[Foundation-l] Rewarding volunteers

Delirium delirium at hackish.org
Sun Sep 12 18:44:56 UTC 2004


Jimmy (Jimbo) Wales wrote:

>Algorithmic reputation systems are always a temptation, just because
>they are possible.  But human reputation systems are much more nuanced
>and powerful.
>  
>
I wouldn't mind a combination of the two---for example, being able to 
say "I think so-and-so has been doing a very good job lately".  
Wikipedia is getting big enough that I can keep track of a handful of 
people I personally think are doing a good job, but even finding out 
who, say, the 10 people I trust most themselves trust is a daunting 
task, and one that could be simplified by algorithms.  Then I could have 
information like "I don't know this person myself, but it looks like a 
large number of the people I trust trust him/her", which could be useful.

Even slightly more complex systems, like having a few multiple 
ratings---perhaps one for factual knowledge, one for neutrality, one for 
quality writing, and one for wikiquette---would be useful IMO.
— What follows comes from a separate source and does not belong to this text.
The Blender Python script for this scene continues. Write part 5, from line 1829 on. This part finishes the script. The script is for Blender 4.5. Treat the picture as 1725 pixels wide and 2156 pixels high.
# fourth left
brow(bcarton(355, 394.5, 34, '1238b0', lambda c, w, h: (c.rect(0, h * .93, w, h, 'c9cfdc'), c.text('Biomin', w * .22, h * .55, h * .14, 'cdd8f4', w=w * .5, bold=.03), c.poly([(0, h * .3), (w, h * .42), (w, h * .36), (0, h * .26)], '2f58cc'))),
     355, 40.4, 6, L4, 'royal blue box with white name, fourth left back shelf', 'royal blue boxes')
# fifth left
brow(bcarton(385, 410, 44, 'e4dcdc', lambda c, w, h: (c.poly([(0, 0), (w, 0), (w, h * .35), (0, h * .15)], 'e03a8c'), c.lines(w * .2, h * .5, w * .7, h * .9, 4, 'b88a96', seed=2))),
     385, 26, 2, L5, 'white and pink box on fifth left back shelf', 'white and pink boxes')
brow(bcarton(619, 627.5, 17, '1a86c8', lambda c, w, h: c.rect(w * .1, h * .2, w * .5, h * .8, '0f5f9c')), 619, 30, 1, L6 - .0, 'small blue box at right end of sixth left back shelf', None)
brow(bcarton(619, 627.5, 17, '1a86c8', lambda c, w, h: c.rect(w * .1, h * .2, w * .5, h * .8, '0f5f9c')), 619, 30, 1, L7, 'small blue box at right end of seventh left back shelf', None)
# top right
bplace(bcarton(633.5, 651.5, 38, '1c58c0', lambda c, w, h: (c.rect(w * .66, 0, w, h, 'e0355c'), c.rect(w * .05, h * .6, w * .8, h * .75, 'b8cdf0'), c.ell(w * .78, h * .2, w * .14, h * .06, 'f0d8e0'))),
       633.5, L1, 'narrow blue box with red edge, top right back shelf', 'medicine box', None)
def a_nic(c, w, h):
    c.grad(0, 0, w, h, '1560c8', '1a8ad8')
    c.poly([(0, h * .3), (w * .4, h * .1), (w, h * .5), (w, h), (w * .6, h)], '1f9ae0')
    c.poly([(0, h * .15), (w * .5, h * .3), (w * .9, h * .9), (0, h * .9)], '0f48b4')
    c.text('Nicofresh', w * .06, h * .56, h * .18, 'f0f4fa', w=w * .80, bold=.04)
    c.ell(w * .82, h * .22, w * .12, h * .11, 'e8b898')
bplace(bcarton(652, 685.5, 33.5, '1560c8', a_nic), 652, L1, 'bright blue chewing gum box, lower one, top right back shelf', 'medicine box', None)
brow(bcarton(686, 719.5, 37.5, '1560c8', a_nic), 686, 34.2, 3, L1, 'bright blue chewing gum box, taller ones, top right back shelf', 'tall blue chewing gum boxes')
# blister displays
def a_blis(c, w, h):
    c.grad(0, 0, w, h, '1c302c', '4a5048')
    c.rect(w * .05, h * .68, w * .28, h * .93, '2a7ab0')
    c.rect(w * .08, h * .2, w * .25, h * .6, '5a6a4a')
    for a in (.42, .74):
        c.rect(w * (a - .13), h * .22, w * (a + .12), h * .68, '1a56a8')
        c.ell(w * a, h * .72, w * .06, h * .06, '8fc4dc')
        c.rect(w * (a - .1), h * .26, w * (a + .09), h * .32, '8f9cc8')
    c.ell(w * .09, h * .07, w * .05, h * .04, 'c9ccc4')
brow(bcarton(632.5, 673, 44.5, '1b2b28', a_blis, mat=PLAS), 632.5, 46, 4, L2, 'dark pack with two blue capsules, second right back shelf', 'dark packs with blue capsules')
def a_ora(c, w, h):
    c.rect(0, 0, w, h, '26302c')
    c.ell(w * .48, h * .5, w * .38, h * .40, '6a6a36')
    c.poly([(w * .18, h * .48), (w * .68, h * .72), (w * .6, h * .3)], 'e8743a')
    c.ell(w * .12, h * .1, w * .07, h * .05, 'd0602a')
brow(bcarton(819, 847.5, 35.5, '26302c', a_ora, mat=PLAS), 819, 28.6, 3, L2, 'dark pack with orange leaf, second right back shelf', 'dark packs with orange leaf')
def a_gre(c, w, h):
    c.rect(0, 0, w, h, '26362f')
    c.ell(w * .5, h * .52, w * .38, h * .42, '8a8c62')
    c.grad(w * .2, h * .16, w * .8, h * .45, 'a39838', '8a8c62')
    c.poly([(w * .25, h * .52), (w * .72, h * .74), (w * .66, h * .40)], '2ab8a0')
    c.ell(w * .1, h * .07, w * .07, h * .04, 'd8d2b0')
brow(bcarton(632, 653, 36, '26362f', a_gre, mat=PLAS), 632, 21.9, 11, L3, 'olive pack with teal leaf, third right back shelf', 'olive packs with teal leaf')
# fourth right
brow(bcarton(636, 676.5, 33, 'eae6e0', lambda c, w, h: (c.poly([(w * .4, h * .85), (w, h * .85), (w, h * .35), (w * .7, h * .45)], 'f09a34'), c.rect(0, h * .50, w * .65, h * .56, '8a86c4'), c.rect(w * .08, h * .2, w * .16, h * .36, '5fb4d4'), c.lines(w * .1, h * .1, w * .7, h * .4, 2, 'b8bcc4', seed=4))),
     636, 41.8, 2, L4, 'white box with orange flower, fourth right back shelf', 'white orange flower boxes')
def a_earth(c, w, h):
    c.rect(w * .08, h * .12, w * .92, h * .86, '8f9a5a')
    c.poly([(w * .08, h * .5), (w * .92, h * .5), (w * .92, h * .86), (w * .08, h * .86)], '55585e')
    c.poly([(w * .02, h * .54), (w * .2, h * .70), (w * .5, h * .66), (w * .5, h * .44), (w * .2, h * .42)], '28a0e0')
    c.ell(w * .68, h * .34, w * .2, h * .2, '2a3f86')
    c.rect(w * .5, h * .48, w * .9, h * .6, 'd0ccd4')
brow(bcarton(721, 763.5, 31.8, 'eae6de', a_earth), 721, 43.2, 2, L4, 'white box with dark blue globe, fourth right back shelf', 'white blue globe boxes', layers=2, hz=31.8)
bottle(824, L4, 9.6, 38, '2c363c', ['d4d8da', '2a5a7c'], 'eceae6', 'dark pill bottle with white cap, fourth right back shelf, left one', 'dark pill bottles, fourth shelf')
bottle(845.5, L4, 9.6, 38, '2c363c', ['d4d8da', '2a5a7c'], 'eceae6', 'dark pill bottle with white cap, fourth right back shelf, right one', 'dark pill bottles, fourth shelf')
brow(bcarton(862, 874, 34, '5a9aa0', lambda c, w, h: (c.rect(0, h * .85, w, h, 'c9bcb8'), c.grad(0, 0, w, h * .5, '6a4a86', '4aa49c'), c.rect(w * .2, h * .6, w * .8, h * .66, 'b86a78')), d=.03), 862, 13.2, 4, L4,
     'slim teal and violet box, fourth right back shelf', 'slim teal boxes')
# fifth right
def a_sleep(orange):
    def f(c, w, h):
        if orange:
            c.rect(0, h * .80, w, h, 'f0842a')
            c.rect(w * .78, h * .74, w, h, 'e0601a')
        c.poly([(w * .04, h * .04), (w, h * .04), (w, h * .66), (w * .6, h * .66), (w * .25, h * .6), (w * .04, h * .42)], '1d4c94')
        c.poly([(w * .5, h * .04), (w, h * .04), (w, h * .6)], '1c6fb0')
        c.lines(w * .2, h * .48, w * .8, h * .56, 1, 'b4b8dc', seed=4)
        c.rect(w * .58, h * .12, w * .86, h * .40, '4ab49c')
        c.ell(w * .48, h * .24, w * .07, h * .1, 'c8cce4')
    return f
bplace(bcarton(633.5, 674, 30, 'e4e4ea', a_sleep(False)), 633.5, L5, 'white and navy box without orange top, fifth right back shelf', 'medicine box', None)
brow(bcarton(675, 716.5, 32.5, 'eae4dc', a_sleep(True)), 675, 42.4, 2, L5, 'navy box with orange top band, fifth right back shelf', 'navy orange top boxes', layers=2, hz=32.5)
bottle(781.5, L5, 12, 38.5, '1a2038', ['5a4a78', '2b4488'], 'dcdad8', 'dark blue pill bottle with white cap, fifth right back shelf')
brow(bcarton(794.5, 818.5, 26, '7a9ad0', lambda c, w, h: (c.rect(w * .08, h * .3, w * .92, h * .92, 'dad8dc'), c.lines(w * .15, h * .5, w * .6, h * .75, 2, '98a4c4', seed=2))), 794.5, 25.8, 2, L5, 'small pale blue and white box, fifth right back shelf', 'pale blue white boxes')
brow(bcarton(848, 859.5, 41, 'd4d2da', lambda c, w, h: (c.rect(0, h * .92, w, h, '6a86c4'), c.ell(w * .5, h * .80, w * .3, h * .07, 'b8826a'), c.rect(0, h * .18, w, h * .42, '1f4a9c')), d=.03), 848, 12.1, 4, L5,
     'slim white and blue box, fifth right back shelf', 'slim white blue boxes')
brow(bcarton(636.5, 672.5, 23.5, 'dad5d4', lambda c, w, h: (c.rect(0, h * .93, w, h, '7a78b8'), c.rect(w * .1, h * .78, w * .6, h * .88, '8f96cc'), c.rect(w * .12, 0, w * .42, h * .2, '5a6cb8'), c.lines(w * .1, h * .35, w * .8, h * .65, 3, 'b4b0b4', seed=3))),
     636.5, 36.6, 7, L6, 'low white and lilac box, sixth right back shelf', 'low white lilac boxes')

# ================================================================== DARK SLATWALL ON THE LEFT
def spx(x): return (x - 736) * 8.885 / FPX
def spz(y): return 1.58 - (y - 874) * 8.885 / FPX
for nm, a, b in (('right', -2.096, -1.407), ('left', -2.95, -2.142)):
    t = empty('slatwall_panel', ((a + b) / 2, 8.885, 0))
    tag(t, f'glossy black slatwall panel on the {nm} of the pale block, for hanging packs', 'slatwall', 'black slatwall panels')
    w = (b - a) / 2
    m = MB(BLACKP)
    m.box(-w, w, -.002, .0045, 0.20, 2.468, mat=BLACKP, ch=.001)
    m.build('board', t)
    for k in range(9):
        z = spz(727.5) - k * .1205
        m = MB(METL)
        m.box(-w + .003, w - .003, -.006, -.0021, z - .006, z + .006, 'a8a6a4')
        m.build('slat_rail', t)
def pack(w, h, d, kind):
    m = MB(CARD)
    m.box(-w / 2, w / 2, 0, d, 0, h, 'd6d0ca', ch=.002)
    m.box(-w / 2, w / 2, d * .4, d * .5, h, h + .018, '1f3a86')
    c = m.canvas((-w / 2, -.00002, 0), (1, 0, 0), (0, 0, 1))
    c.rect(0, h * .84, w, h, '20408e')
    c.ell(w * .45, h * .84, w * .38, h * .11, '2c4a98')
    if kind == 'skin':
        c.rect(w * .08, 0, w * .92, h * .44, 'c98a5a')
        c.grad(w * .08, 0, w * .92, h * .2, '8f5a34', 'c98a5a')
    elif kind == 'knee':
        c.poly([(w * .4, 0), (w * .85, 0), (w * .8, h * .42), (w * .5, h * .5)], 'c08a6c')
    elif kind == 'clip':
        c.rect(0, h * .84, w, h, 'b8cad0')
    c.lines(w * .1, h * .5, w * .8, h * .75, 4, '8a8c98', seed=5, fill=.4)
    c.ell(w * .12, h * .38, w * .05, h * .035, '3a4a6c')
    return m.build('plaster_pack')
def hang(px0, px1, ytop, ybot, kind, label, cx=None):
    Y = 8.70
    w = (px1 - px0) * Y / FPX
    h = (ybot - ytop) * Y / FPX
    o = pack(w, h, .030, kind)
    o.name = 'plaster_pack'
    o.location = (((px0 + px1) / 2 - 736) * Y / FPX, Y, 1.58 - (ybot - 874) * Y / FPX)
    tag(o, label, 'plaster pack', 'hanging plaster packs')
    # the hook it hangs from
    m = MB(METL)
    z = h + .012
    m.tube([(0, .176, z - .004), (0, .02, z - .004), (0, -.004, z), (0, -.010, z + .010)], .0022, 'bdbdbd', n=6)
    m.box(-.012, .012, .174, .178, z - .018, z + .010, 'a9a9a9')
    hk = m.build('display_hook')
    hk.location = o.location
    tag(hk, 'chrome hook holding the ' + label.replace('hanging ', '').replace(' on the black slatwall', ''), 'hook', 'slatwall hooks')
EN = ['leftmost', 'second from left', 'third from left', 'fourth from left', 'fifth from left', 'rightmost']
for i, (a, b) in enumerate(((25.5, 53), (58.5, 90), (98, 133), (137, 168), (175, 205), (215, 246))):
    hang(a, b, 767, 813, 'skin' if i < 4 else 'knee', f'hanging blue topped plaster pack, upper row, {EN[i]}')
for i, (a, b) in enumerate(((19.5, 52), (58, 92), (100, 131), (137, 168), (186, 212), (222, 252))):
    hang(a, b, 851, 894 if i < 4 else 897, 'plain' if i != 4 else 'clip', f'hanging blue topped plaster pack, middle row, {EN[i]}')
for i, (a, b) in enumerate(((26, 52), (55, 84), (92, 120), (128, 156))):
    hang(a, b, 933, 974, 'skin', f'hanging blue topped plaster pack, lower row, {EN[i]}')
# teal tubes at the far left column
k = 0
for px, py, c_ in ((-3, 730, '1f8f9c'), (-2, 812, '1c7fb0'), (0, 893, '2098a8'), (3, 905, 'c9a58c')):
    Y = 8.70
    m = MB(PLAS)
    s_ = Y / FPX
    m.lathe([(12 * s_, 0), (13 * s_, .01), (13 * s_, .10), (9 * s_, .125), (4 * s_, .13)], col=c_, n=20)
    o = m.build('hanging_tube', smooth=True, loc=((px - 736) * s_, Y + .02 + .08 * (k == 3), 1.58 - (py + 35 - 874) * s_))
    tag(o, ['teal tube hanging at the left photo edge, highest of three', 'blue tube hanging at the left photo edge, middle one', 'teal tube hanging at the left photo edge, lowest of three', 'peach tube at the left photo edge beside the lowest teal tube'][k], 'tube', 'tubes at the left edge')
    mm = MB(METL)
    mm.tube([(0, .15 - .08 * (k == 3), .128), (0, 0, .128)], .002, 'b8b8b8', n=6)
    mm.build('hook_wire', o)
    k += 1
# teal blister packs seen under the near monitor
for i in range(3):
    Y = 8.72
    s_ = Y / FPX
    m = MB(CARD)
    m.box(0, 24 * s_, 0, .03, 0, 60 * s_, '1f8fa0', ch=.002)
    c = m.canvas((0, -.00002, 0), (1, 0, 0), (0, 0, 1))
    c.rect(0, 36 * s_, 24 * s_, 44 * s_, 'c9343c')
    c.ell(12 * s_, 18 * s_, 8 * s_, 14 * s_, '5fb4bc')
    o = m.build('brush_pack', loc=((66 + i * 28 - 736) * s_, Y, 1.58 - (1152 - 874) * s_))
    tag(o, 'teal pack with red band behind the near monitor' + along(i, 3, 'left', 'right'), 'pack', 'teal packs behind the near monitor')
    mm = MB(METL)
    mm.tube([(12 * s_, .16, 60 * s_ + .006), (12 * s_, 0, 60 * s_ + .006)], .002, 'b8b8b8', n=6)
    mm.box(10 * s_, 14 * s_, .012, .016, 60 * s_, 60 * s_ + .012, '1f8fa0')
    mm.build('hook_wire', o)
Note that I'd propose this _not_ as a global rating, but as a very 
user-specific rating, with hopefully a small horizon: it would give me 
ratings based on what I personally rated people, and what the immediate 
people I rated did (probably not more than two degrees of separation).  
It wouldn't give a rating like "so and so is rated excellently in 
general".  So in that sense, it wouldn't solve the "reward" problem that 
was proposed here, but would solve a different problem---I used to know 
all the regular Wikipedians (and even review almost all of each day's 
edits and new pages!), but that is nearly impossible these days, so some 
algorithmic way to help me deal with the information overload would be 
helpful.  Perhaps "show me all new pages created by people who are not 
known either by me or by the people I know," and various other such filters.